*** Entries
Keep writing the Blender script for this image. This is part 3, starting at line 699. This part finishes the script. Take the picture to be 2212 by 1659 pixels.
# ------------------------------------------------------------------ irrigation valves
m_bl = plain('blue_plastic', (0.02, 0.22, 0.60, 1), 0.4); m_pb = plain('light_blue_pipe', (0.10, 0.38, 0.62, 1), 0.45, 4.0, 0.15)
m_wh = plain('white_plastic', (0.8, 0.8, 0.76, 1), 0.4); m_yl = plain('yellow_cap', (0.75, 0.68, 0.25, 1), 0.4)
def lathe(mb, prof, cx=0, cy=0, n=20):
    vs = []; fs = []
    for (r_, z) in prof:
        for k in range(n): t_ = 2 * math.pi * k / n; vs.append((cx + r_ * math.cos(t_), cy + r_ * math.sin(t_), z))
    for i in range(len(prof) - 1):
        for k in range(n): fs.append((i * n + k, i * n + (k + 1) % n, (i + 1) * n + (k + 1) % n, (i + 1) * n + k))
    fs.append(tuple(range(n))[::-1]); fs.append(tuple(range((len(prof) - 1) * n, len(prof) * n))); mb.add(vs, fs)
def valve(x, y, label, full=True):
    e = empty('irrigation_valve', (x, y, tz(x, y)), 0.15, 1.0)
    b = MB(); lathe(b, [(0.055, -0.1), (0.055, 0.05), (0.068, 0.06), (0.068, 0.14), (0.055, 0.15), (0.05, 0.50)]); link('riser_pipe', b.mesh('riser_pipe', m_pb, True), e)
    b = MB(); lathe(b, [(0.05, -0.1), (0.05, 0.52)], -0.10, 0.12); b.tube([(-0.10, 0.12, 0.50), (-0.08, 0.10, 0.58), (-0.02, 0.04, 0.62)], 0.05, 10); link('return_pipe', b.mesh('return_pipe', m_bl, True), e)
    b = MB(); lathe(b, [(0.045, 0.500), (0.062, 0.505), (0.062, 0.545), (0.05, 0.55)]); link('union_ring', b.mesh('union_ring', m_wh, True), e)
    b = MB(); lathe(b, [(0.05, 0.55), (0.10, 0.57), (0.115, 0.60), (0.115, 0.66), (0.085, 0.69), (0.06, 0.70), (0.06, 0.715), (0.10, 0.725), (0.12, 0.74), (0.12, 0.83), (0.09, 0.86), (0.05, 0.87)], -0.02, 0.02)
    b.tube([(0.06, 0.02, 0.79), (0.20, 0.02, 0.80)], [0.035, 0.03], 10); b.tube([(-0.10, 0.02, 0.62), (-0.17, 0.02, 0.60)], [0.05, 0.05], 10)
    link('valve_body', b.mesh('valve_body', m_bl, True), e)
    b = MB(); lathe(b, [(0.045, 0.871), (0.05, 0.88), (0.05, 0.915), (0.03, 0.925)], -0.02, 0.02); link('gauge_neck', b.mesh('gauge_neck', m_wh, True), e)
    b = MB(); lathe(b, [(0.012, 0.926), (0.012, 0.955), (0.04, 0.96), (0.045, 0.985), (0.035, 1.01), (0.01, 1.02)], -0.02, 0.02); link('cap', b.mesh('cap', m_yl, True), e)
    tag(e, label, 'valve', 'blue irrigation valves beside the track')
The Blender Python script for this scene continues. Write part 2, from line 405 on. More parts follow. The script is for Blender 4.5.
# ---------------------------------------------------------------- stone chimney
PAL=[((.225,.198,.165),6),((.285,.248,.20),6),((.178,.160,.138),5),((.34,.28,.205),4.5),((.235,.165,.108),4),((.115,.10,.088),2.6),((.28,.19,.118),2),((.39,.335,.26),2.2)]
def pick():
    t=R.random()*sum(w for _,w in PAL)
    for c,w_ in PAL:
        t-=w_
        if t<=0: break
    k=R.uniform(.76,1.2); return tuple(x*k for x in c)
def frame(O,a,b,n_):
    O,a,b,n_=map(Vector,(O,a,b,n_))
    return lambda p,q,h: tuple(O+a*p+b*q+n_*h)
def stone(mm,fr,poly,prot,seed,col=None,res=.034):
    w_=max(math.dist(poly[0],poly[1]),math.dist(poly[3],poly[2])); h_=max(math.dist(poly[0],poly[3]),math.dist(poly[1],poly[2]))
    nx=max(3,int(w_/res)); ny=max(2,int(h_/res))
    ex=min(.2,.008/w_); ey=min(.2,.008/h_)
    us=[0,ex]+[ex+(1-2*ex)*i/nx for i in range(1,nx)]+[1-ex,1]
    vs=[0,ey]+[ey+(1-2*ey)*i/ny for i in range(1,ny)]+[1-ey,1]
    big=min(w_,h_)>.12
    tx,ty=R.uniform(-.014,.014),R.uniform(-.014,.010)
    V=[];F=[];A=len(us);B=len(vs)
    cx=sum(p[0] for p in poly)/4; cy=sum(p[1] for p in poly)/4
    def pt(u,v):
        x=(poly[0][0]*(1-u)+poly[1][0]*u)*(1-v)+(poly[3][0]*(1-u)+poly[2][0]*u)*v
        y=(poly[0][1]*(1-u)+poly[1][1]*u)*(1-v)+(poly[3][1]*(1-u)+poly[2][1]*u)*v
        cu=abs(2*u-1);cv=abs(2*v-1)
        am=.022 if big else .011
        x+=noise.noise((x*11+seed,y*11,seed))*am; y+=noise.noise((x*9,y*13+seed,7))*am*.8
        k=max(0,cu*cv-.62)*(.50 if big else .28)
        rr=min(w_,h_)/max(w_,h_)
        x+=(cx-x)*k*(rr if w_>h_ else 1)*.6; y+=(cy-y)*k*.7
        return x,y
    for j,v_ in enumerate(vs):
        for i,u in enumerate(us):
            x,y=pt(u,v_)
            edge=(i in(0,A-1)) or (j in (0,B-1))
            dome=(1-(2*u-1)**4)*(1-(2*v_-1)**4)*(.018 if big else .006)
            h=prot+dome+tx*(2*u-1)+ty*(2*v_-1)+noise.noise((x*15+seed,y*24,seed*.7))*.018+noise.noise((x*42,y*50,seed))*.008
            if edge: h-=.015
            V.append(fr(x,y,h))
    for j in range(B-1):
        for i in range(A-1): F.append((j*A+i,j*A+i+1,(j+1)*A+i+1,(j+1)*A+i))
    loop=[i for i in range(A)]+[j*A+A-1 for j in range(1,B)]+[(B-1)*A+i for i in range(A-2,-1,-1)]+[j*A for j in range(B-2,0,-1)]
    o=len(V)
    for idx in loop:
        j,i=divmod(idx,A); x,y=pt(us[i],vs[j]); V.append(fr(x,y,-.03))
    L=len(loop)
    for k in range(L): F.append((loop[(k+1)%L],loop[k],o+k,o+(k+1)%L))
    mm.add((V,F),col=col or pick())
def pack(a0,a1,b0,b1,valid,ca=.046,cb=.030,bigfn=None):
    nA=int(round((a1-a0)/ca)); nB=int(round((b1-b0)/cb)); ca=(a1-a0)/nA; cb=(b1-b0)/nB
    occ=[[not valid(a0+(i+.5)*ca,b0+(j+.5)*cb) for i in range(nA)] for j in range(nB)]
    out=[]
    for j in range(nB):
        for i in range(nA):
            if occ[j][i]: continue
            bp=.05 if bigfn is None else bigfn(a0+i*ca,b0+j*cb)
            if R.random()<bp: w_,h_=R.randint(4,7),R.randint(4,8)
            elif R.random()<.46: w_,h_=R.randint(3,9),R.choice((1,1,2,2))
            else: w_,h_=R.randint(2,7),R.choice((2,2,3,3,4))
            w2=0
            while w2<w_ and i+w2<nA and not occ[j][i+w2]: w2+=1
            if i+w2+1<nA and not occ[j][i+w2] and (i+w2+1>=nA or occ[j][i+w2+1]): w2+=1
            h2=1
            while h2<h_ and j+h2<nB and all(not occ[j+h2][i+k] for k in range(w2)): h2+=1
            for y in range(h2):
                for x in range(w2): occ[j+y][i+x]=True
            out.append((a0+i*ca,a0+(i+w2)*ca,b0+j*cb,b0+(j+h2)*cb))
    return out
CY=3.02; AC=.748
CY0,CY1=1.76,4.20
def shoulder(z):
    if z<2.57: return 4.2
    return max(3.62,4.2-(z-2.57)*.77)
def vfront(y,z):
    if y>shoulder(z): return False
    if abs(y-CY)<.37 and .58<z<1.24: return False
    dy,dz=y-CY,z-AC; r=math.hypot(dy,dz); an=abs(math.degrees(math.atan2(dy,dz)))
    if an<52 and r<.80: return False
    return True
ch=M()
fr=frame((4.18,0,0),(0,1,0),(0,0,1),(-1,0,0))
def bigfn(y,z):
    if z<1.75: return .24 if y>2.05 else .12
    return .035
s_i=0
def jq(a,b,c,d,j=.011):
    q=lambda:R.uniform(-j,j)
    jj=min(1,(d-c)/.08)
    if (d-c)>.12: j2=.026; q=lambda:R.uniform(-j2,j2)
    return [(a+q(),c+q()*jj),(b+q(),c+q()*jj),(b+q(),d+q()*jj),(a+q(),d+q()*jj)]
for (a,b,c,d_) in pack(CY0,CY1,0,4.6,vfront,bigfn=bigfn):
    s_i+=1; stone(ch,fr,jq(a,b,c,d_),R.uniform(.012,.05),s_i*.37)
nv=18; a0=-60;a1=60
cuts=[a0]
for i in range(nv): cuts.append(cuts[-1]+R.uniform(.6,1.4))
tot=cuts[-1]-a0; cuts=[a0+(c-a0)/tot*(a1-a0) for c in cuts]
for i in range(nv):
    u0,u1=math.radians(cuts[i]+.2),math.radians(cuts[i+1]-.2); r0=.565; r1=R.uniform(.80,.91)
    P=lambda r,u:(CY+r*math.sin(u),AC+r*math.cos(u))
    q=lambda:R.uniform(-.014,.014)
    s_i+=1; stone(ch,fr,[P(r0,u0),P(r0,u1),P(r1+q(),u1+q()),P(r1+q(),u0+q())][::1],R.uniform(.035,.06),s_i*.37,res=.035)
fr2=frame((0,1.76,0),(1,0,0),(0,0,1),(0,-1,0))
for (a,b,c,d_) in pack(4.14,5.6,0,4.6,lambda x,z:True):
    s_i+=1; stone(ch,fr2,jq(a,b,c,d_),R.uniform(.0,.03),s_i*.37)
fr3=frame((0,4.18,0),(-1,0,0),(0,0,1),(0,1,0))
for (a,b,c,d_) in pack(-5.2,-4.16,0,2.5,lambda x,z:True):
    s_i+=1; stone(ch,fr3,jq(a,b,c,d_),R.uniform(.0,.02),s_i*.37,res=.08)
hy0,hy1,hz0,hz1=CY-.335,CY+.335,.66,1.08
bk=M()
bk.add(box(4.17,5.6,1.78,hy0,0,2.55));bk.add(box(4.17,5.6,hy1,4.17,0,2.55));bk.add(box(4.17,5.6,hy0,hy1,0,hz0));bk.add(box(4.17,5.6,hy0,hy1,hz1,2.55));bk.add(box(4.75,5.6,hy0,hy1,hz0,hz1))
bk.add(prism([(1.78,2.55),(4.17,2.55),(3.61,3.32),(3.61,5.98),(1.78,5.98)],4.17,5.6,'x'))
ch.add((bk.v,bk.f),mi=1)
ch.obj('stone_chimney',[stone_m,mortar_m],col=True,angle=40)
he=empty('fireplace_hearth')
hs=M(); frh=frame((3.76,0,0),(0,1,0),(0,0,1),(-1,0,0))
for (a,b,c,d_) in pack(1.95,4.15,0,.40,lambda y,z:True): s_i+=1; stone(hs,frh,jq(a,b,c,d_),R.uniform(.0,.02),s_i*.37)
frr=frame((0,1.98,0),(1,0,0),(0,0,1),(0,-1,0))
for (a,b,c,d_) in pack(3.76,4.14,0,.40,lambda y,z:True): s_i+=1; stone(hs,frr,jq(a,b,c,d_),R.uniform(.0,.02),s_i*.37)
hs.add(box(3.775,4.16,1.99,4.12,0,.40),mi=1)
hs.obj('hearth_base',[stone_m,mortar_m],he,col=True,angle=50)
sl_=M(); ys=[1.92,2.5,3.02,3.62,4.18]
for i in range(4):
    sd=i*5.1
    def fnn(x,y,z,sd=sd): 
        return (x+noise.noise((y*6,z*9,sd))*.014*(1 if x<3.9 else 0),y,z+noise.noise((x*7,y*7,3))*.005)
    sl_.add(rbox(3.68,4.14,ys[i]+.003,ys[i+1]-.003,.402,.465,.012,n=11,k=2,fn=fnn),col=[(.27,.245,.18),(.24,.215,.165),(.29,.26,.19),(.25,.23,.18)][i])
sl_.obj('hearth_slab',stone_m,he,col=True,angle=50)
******
§ Task details:
Quote exactly the first line of the data and every line after it through the one holding "tag(e, label, 'valve', 'blue".

§ Solved problem:
Keep writing the Blender script for this image. This is part 3, starting at line 699. This part finishes the script. Take the picture to be 2212 by 1659 pixels.
# ------------------------------------------------------------------ irrigation valves
m_bl = plain('blue_plastic', (0.02, 0.22, 0.60, 1), 0.4); m_pb = plain('light_blue_pipe', (0.10, 0.38, 0.62, 1), 0.45, 4.0, 0.15)
m_wh = plain('white_plastic', (0.8, 0.8, 0.76, 1), 0.4); m_yl = plain('yellow_cap', (0.75, 0.68, 0.25, 1), 0.4)
def lathe(mb, prof, cx=0, cy=0, n=20):
    vs = []; fs = []
    for (r_, z) in prof:
        for k in range(n): t_ = 2 * math.pi * k / n; vs.append((cx + r_ * math.cos(t_), cy + r_ * math.sin(t_), z))
    for i in range(len(prof) - 1):
        for k in range(n): fs.append((i * n + k, i * n + (k + 1) % n, (i + 1) * n + (k + 1) % n, (i + 1) * n + k))
    fs.append(tuple(range(n))[::-1]); fs.append(tuple(range((len(prof) - 1) * n, len(prof) * n))); mb.add(vs, fs)
def valve(x, y, label, full=True):
    e = empty('irrigation_valve', (x, y, tz(x, y)), 0.15, 1.0)
    b = MB(); lathe(b, [(0.055, -0.1), (0.055, 0.05), (0.068, 0.06), (0.068, 0.14), (0.055, 0.15), (0.05, 0.50)]); link('riser_pipe', b.mesh('riser_pipe', m_pb, True), e)
    b = MB(); lathe(b, [(0.05, -0.1), (0.05, 0.52)], -0.10, 0.12); b.tube([(-0.10, 0.12, 0.50), (-0.08, 0.10, 0.58), (-0.02, 0.04, 0.62)], 0.05, 10); link('return_pipe', b.mesh('return_pipe', m_bl, True), e)
    b = MB(); lathe(b, [(0.045, 0.500), (0.062, 0.505), (0.062, 0.545), (0.05, 0.55)]); link('union_ring', b.mesh('union_ring', m_wh, True), e)
    b = MB(); lathe(b, [(0.05, 0.55), (0.10, 0.57), (0.115, 0.60), (0.115, 0.66), (0.085, 0.69), (0.06, 0.70), (0.06, 0.715), (0.10, 0.725), (0.12, 0.74), (0.12, 0.83), (0.09, 0.86), (0.05, 0.87)], -0.02, 0.02)
    b.tube([(0.06, 0.02, 0.79), (0.20, 0.02, 0.80)], [0.035, 0.03], 10); b.tube([(-0.10, 0.02, 0.62), (-0.17, 0.02, 0.60)], [0.05, 0.05], 10)
    link('valve_body', b.mesh('valve_body', m_bl, True), e)
    b = MB(); lathe(b, [(0.045, 0.871), (0.05, 0.88), (0.05, 0.915), (0.03, 0.925)], -0.02, 0.02); link('gauge_neck', b.mesh('gauge_neck', m_wh, True), e)
    b = MB(); lathe(b, [(0.012, 0.926), (0.012, 0.955), (0.04, 0.96), (0.045, 0.985), (0.035, 1.01), (0.01, 1.02)], -0.02, 0.02); link('cap', b.mesh('cap', m_yl, True), e)
    tag(e, label, 'valve', 'blue irrigation valves beside the track')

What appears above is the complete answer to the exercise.